→ **SHORT PROBLEM**
Provide the data again in its entirety, exactly as given.

(Scene modeling code data)

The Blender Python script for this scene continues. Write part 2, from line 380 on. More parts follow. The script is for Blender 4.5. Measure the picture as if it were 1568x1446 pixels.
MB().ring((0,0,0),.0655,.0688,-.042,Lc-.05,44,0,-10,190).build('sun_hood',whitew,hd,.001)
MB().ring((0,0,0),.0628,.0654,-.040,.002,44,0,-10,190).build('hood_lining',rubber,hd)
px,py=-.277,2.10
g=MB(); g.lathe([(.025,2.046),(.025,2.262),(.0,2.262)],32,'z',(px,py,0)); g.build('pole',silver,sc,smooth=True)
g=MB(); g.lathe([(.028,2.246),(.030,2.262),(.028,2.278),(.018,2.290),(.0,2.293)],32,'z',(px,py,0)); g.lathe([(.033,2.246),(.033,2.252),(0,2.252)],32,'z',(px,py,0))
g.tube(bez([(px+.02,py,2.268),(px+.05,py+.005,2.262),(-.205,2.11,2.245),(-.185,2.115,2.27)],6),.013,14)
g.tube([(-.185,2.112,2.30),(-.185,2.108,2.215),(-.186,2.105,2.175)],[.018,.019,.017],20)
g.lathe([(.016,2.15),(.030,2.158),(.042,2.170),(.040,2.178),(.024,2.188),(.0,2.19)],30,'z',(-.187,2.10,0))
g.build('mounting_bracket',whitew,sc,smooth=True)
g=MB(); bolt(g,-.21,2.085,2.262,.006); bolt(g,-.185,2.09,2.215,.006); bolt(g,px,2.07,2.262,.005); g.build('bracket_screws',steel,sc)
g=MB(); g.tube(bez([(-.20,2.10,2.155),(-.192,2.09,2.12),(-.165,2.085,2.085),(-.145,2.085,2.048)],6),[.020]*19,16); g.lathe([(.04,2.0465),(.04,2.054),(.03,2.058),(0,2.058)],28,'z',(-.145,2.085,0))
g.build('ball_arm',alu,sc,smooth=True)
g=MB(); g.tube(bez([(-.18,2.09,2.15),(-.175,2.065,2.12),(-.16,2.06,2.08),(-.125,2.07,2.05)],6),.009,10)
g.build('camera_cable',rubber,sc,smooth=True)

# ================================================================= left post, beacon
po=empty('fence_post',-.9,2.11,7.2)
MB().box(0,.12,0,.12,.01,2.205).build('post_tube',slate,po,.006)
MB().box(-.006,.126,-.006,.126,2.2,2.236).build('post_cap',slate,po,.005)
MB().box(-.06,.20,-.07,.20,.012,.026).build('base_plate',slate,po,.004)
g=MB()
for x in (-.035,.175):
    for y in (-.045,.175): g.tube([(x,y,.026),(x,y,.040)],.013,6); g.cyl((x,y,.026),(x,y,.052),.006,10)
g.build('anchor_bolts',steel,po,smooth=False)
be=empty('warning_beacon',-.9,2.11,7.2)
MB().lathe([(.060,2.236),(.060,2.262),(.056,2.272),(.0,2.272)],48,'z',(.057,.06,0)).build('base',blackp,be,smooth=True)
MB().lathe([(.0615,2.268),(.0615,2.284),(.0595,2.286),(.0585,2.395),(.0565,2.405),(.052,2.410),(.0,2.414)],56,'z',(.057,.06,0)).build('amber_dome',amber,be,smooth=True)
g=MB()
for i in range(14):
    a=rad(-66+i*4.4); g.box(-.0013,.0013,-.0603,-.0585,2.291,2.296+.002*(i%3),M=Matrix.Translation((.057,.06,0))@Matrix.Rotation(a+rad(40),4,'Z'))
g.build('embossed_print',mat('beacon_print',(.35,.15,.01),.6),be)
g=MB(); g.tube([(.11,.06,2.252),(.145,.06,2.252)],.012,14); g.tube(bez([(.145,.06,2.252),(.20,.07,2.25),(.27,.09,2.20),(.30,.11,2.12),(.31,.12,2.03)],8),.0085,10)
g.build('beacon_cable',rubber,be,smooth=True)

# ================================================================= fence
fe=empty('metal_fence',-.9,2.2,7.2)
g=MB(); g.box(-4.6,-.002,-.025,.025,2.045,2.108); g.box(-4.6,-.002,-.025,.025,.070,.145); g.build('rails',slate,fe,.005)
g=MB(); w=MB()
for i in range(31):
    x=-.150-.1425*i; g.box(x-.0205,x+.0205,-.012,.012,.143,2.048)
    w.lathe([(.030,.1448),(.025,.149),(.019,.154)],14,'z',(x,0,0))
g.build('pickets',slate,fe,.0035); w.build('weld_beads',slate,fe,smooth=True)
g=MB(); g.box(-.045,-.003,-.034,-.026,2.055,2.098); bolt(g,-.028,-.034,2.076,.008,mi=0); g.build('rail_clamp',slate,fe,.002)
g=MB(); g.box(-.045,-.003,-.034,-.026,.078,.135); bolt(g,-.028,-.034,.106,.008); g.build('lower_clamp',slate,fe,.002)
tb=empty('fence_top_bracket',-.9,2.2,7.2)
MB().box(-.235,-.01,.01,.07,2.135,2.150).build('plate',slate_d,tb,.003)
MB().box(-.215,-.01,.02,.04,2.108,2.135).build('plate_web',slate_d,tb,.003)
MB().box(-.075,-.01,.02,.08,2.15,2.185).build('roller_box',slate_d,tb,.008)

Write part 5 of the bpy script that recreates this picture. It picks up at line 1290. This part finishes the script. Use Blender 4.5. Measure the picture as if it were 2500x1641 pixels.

→ **SOLUTION FOR THIS EXERCISE**
The Blender Python script for this scene continues. Write part 2, from line 380 on. More parts follow. The script is for Blender 4.5. Measure the picture as if it were 1568x1446 pixels.
MB().ring((0,0,0),.0655,.0688,-.042,Lc-.05,44,0,-10,190).build('sun_hood',whitew,hd,.001)
MB().ring((0,0,0),.0628,.0654,-.040,.002,44,0,-10,190).build('hood_lining',rubber,hd)
px,py=-.277,2.10
g=MB(); g.lathe([(.025,2.046),(.025,2.262),(.0,2.262)],32,'z',(px,py,0)); g.build('pole',silver,sc,smooth=True)
g=MB(); g.lathe([(.028,2.246),(.030,2.262),(.028,2.278),(.018,2.290),(.0,2.293)],32,'z',(px,py,0)); g.lathe([(.033,2.246),(.033,2.252),(0,2.252)],32,'z',(px,py,0))
g.tube(bez([(px+.02,py,2.268),(px+.05,py+.005,2.262),(-.205,2.11,2.245),(-.185,2.115,2.27)],6),.013,14)
g.tube([(-.185,2.112,2.30),(-.185,2.108,2.215),(-.186,2.105,2.175)],[.018,.019,.017],20)
g.lathe([(.016,2.15),(.030,2.158),(.042,2.170),(.040,2.178),(.024,2.188),(.0,2.19)],30,'z',(-.187,2.10,0))
g.build('mounting_bracket',whitew,sc,smooth=True)
g=MB(); bolt(g,-.21,2.085,2.262,.006); bolt(g,-.185,2.09,2.215,.006); bolt(g,px,2.07,2.262,.005); g.build('bracket_screws',steel,sc)
g=MB(); g.tube(bez([(-.20,2.10,2.155),(-.192,2.09,2.12),(-.165,2.085,2.085),(-.145,2.085,2.048)],6),[.020]*19,16); g.lathe([(.04,2.0465),(.04,2.054),(.03,2.058),(0,2.058)],28,'z',(-.145,2.085,0))
g.build('ball_arm',alu,sc,smooth=True)
g=MB(); g.tube(bez([(-.18,2.09,2.15),(-.175,2.065,2.12),(-.16,2.06,2.08),(-.125,2.07,2.05)],6),.009,10)
g.build('camera_cable',rubber,sc,smooth=True)

# ================================================================= left post, beacon
po=empty('fence_post',-.9,2.11,7.2)
MB().box(0,.12,0,.12,.01,2.205).build('post_tube',slate,po,.006)
MB().box(-.006,.126,-.006,.126,2.2,2.236).build('post_cap',slate,po,.005)
MB().box(-.06,.20,-.07,.20,.012,.026).build('base_plate',slate,po,.004)
g=MB()
for x in (-.035,.175):
    for y in (-.045,.175): g.tube([(x,y,.026),(x,y,.040)],.013,6); g.cyl((x,y,.026),(x,y,.052),.006,10)
g.build('anchor_bolts',steel,po,smooth=False)
be=empty('warning_beacon',-.9,2.11,7.2)
MB().lathe([(.060,2.236),(.060,2.262),(.056,2.272),(.0,2.272)],48,'z',(.057,.06,0)).build('base',blackp,be,smooth=True)
MB().lathe([(.0615,2.268),(.0615,2.284),(.0595,2.286),(.0585,2.395),(.0565,2.405),(.052,2.410),(.0,2.414)],56,'z',(.057,.06,0)).build('amber_dome',amber,be,smooth=True)
g=MB()
for i in range(14):
    a=rad(-66+i*4.4); g.box(-.0013,.0013,-.0603,-.0585,2.291,2.296+.002*(i%3),M=Matrix.Translation((.057,.06,0))@Matrix.Rotation(a+rad(40),4,'Z'))
g.build('embossed_print',mat('beacon_print',(.35,.15,.01),.6),be)
g=MB(); g.tube([(.11,.06,2.252),(.145,.06,2.252)],.012,14); g.tube(bez([(.145,.06,2.252),(.20,.07,2.25),(.27,.09,2.20),(.30,.11,2.12),(.31,.12,2.03)],8),.0085,10)
g.build('beacon_cable',rubber,be,smooth=True)

# ================================================================= fence
fe=empty('metal_fence',-.9,2.2,7.2)
g=MB(); g.box(-4.6,-.002,-.025,.025,2.045,2.108); g.box(-4.6,-.002,-.025,.025,.070,.145); g.build('rails',slate,fe,.005)
g=MB(); w=MB()
for i in range(31):
    x=-.150-.1425*i; g.box(x-.0205,x+.0205,-.012,.012,.143,2.048)
    w.lathe([(.030,.1448),(.025,.149),(.019,.154)],14,'z',(x,0,0))
g.build('pickets',slate,fe,.0035); w.build('weld_beads',slate,fe,smooth=True)
g=MB(); g.box(-.045,-.003,-.034,-.026,2.055,2.098); bolt(g,-.028,-.034,2.076,.008,mi=0); g.build('rail_clamp',slate,fe,.002)
g=MB(); g.box(-.045,-.003,-.034,-.026,.078,.135); bolt(g,-.028,-.034,.106,.008); g.build('lower_clamp',slate,fe,.002)
tb=empty('fence_top_bracket',-.9,2.2,7.2)
MB().box(-.235,-.01,.01,.07,2.135,2.150).build('plate',slate_d,tb,.003)
MB().box(-.215,-.01,.02,.04,2.108,2.135).build('plate_web',slate_d,tb,.003)
MB().box(-.075,-.01,.02,.08,2.15,2.185).build('roller_box',slate_d,tb,.008)

Write part 5 of the bpy script that recreates this picture. It picks up at line 1290. This part finishes the script. Use Blender 4.5. Measure the picture as if it were 2500x1641 pixels.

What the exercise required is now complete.